Access
Workspaces, guests & plans
Access in Madi has two layers: the workspace (who you share an account boundary with) and the project (your role on a specific timeline). The plan controls how many people fit in each.
Three ways a project reaches you
Your dashboard groups projects by how you're connected to them, so someone else's work never reads as your own:
- Your workspace — projects in a workspace you own. Your account, your seats, your billing.
- Invited workspace — you're a member of someone else's workspace. You see its projects, but it's their account and their seats.
- Guest project — you were invited to one project only. You see that project and nothing else of that workspace.
Project roles
On any project a person is a lead, editor, or viewer. The lead (PM) manages that project's members and its visibility — no need to route every change through the workspace owner. Public projects are visible to the whole workspace (Slack-channel style); private ones only to people explicitly added.
- Lead — manages the project's membership and visibility, edits the timeline, and can be assigned tasks. The workspace owner is always the lead on any project they own.
- Editor — edits the timeline (tasks, dates, dependencies, status, comments) and can be assigned tasks. Cannot change the project's membership or visibility.

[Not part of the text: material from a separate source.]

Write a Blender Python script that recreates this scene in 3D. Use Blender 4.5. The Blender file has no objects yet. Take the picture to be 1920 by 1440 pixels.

- Viewer — read-only. Can see the project, follow links, and be @-mentioned in comments, but cannot edit anything or be assigned a task. Use for stakeholders who need visibility without ownership.
Can a guest be assigned a task?
Yes — if their project role is lead or editor. A guest is just a project member whose access is scoped to that one project, so the same role rules apply. The assignee picker shows guests with a small amber dot on their avatar so you can tell contractors from teammates at a glance. Viewer-role guests (or viewer-role workspace members on a specific project) don't appear in the assignee dropdown — assigning someone who can't edit the task wouldn't be meaningful — but they still receive @-mention notifications and show up everywhere else in the project.
Who shows up in the Workload view?
Every project member (workspace + guest) gets a row in the Workload view, with their assigned tasks. The capacity reference line counts anyone who can act on a task — leads and editors, workspace or guest — but not viewers. So a project with one workspace owner plus five guest editors all working flat out shows capacity = 6, matching reality. If a viewer happens to be assigned a task (legacy assignment from before this rule), their row still renders so you can see the assignment and unassign them.
Members vs guest seats
Editor seats and guest seats are separate pools. Workspace members count against your editor seat count — Team includes 3, +$5 per extra seat. Guests scale with your editor seats: 5 guests per editor seat. So a 3-seat Team workspace allows 15 unique guests across all projects combined; if the same person is a guest on three of your projects, they still count as 1.
What a guest can't do
Guests are tightly scoped to the projects they're invited to. Inside that project they can edit tasks (if editor role), be @-mentioned, capture baselines, and receive email or Slack notifications. They cannot:
- See any other project in your workspace — even ones marked Public. Public means "visible to workspace members," and a guest isn't one.
- Be a project lead — guests are capped at editor or viewer, so they can't invite other guests or manage the project's roster.
- Edit the project's status set (the colored columns). That's a settings-level change, owner / lead only — editors drag tasks across statuses but can't rename or recolor them.
- Save workspace templates, or follow a cross-project phase reference into a project they don't have access to (the linked phase still renders in their project; clicking through is what's blocked).
- Access workspace settings, the member roster, or the workspace's Slack roster. The /workspace page is owner-only.
What the plans give you
- Basic — free, solo: a few projects, no invites, no cross-project references.
- Team — $29/month, 3 editor seats included, +$5 per extra seat. Unlimited projects + tasks, cross-project references, template authoring, and 5 guests per editor seat. New workspaces start here free during beta.
- Academic — Team at ~⅓ off ($19/month, +$3 per extra seat) for verified university research labs and academic teams. Same feature set as Team.
- Enterprise — no numeric ceilings, plus organization features.
“Does a guest join my workspace?”
No. A guest only ever sees the single project they were invited to — never the rest of the workspace, its other projects, or its member list. They never become a workspace member.
And inviting one doesn't spend a member seat — guests draw from their own pool.
Recap
- Workspace — the account boundary; own it, or be a member / guest.
- Role — lead / editor / viewer per project; lead manages it.
- Assigning — leads + editors (workspace OR guest); viewers can be @-mentioned but not assigned.
- Seats — members and guests are separate pools.
- Plan — Basic solo → Team (collab, 3 seats + $5/extra) → Enterprise.